President Hugo Chávez' policy of using Venezuela's oil wealth to bolster allies in the region and build support for his Bolivarian Alternative for the America (ALBA) could be in danger of starting to unravel even before it really gets off the ground.
Doubts are growing about his plan to build oil refineries in friendly countries that would be supplied with oil at discount prices by Venezuela. The state oil corporation, Petróleos de Venezuela (PDVSA), would foot the construction bill on the basis of low-cost credit, officials say.
The most notable examples have been projects to build refineries in Ecuador, Nicaragua and even Cuba, where ageing leader Fidel Castro has long been seen as a mentor of Chávez in the region.
Elogio Del Pino, a PDVSA vice president, told the Venezuelan newspaper El Nacional in comments published Friday that "international investments like the refineries in Ecuador and Nicaragua are under evaluation."
"We're asking to look for financing" to help pay for the refineries, he was quoted as saying.
The Nicaraguan plan involves building a refinery to process 150,000 barrels a day (b/d) of cheap Venezuelan crude. The project is said to have been costed at $4 billion, an estimate analysts say likely doesn't include transportation costs over the long term. Nicaraguan Sandanista President Daniel Ortega is a self-declared close ally of Chávez. Ortega has allied himself with Chávez' efforts to reduce what he sees as undue United States influence and power in the region.
But whether the refinery planned for Nagarote will still go ahead is open to doubt. A former Nicaraguan foreign minister and opposition leader, Francisco Aguirre Sacasa, is reported to have predicted that the refinery won't be built because of the impact of the world financial crisis on global oil demand. He invited people to go to the site of the project. There, he claimed, they'd find little had been done because the refinery was a "fairy tale."
Whether this sort of consideration will be sufficient to persuade Chávez to change his mind is open to question.

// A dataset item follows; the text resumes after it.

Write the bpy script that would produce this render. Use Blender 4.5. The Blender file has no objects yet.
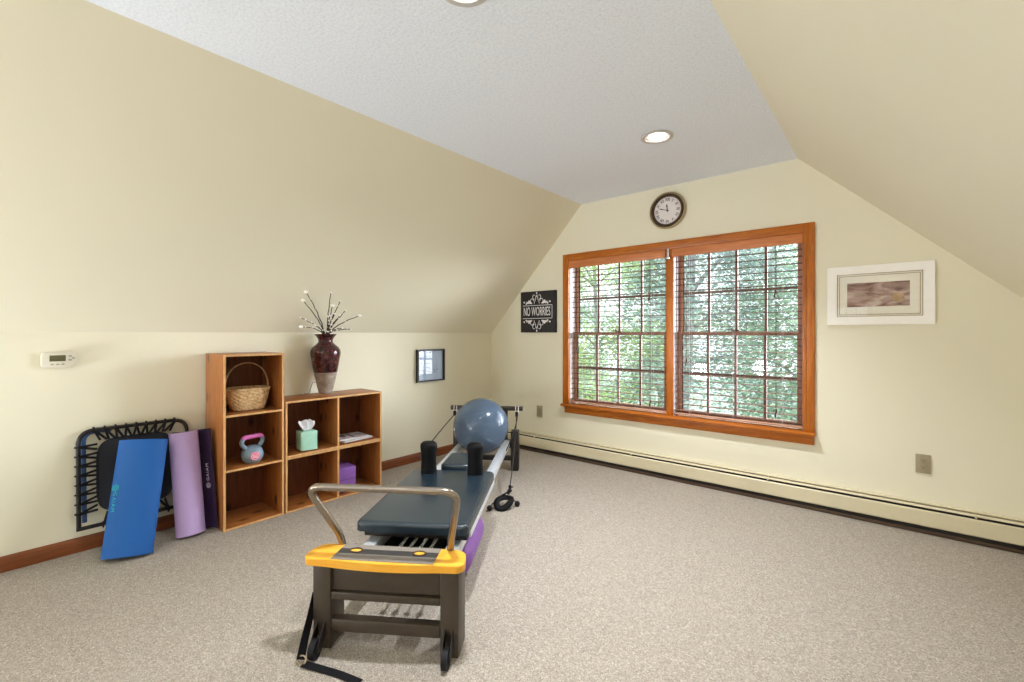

The strategy is seen to be have been developed for reasons every much as political as they are economic, if not so. The Cuban plan is expected to go ahead regardless, and it's suggested the same could well apply to Nagarote.
Likewise, this weekend the Latin American Herald Tribune quoted Ecuador President Correa as saying that the Refinery of the Pacific -- which is estimated to cost $10 billion -- will go ahead, and that Venezuela remains committed.
On Tuesday, Ecuador again confirmed that the plans to jointly construct an oil refinery with Venezuela on the Ecuadorian coast will proceed on schedule and that the refinery will be operational in 2013, according to Ecuador's Ministry of Mines and Petroleum in Quito. The expected timetable for the building of the complex remains "unchanged," the ministry said in a statement, in which it ruled out press reports that there would be financing problems to construct the oil facility.
"The idea is to maintain investment in the country, because our idea is to have between 300,000 and 400,000 barrels (of oil) per day of potential — so that when the rebound in oil prices comes ... we can then open up that production," Del Pino was quoted as saying, as he left a congressional meeting Thursday. He said that PDVSA will reevaluate funding only for some international projects, and that domestic investment in the oil industry will be unchanged. But, if oil prices remain low and international capital markets remain closed to Venezuela, much less Ecuador, Nicaragua and Cuba, it is difficult to see where the money for all these political projects will come from when the economic cupboard is increasingly bare.